Der Film liefert nicht nur allerlei Informationen zu Biodiversität und Artensterben, sondern spricht auch extrem interessante philosophische Fragen an: Ist der Mensch Teil der Natur oder steht er über ihr? Sollten wir in Zukunft mit der Natur vereint leben oder Zonen schaffen, in denen Tiere und Pflanzen unberührt und isoliert sich selbst überlassen sind? Aufnahmen von Wissenschaftlerinnen und Wissenschaftler erörtern verschiedene Standpunkte zu den Themen.
Martin Persiel macht mit seinem Werk eindeutig klar, dass wir jetzt dringend handeln müssen, um die abgezeichnete Zukunft nicht wahr werden zu lassen. Etwas mehr Geschichte zu dieser fiktiven Gesellschaft im Jahr 2054 hätte man sich allerdings gewünscht: Man erfährt nicht, warum nach so kurzer Zeit niemand mehr über Tiere spricht, obwohl die ältere Generation mit ihnen aufgewachsen ist. Ebenso bleibt unerwähnt, was aus den Pflanzen geworden ist und warum die verbleibenden Bäume und Sträucher knallrote Blätter haben.

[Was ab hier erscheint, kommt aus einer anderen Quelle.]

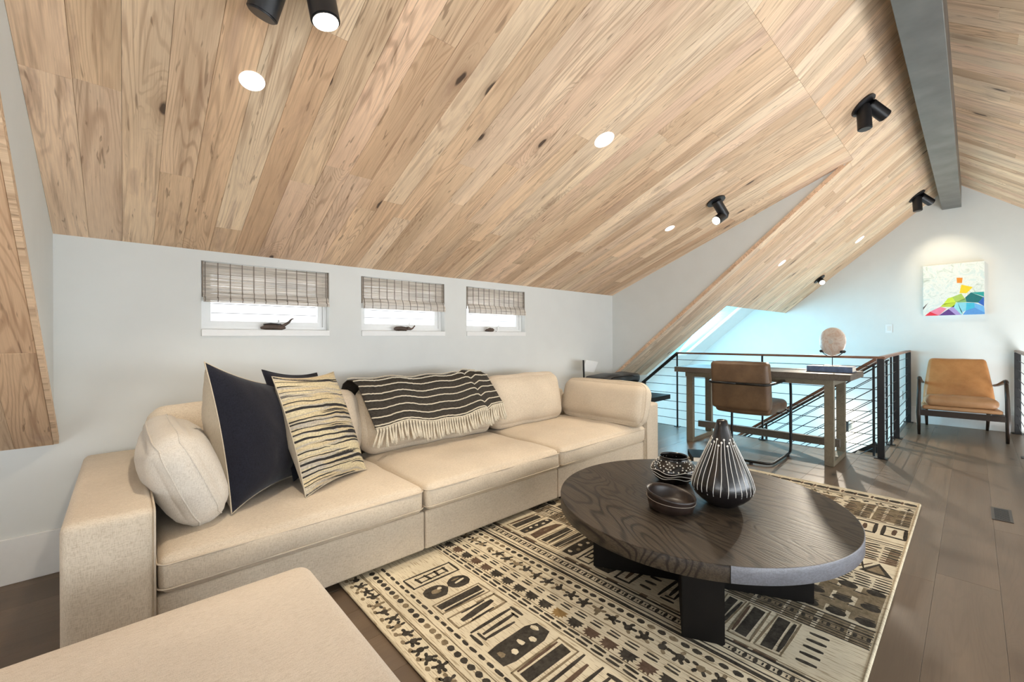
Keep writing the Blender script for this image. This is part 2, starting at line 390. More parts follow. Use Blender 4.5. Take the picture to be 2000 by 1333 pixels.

Auch die Story ist denkbar einfach gehalten und nicht besonders einfallsreich. Im Fokus stehen eindeutig die Ausschnitte aus Dokumentationen, die in eine kurze Sciencefiction-Märchengeschichte eingebettet sind. Das Hauptziel des Films, die Menschen wachzurütteln, sollte durch die eindringlichen Originalaufnahmen und präsentierten Fakten durchaus gelingen. Nun liegt es an uns, zu handeln.